Slumdog Millionaire

To mine joy from misery: that’s the gift of many a terrific movie. Its story needn’t truck in sentimental optimism, just a striving for transcendence. And if there’s verve in the telling, you have yourself a winner. That’s the key to this Anglo-Indian melodrama about a boy who grew up with his brother in brutal poverty, and whose adoration for an even unluckier girl lands him as a contestant on the Indian version of Who Wants to Be a Millionaire? Simon Beaufoy’s script tells the three lives in flashbacks that illuminate India’s dynamic and troubled history over the past 15 years. As gaudy wealth and abasing poverty coexist in Mumbai, so Danny Boyle’s zippy movie catches the contradictions of slum drama, love story, social document and Bollywood musical in its firm embrace. Audiences in Europe and U.S. — and the Motion Picture Academy — gave it a big hug too.

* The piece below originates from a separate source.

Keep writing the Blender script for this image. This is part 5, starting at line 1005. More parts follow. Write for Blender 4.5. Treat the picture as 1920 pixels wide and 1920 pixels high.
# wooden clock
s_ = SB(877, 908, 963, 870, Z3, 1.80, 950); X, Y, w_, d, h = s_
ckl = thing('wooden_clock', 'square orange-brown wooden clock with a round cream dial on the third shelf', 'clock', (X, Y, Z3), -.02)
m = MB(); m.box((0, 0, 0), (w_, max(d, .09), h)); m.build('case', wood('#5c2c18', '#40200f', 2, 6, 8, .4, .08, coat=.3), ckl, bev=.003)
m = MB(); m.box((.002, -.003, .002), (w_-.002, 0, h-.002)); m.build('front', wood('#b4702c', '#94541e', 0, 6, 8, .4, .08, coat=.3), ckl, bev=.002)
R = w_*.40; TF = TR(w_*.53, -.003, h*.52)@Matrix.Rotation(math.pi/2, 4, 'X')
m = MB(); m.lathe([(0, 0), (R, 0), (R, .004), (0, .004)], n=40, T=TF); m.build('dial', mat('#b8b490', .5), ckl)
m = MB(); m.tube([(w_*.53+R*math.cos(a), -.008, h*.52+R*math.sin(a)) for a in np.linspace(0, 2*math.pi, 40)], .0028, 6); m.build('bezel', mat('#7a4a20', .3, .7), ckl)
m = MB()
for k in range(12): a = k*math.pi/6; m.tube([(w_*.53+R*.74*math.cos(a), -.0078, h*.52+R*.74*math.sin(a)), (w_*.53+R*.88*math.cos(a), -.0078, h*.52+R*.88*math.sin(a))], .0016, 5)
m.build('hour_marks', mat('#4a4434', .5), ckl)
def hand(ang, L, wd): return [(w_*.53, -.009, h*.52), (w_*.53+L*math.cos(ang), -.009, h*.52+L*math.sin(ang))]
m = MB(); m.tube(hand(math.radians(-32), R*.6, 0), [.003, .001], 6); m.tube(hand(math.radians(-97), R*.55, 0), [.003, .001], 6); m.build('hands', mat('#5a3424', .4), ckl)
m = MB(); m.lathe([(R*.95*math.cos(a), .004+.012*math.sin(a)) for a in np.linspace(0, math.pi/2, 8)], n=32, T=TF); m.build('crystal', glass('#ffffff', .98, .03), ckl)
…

Crouching Tiger, Hidden Dragon

As with Slumdog Millionaire, so too here: a director who made his reputation in the West plunders the genre treasures of Asia. At least for Ang Lee it was a homecoming: he was born and raised in Taiwan before going to college in Illinois and earning acclaim with The Wedding Banquet and Sense and Sensibility. In collaboration with a starry cast (Chow Yun-fat, Michele Yeoh, Chang Chen, Cheng Pei-pei) and the superb martial-arts choreographer Yuen Wo-ping — the movie’s true hidden dragon — Lee created a blend of Eastern physical dexterity and Western intensity of performance, where high art met high spirits on the trampoline of an elaborate plot. Both a powerful film and a terrific movie, Crouching Tiger became North America’s all-time highest-grossing foreign-language release… unless you include the Aramaic-and-Latin The Passion of the Christ.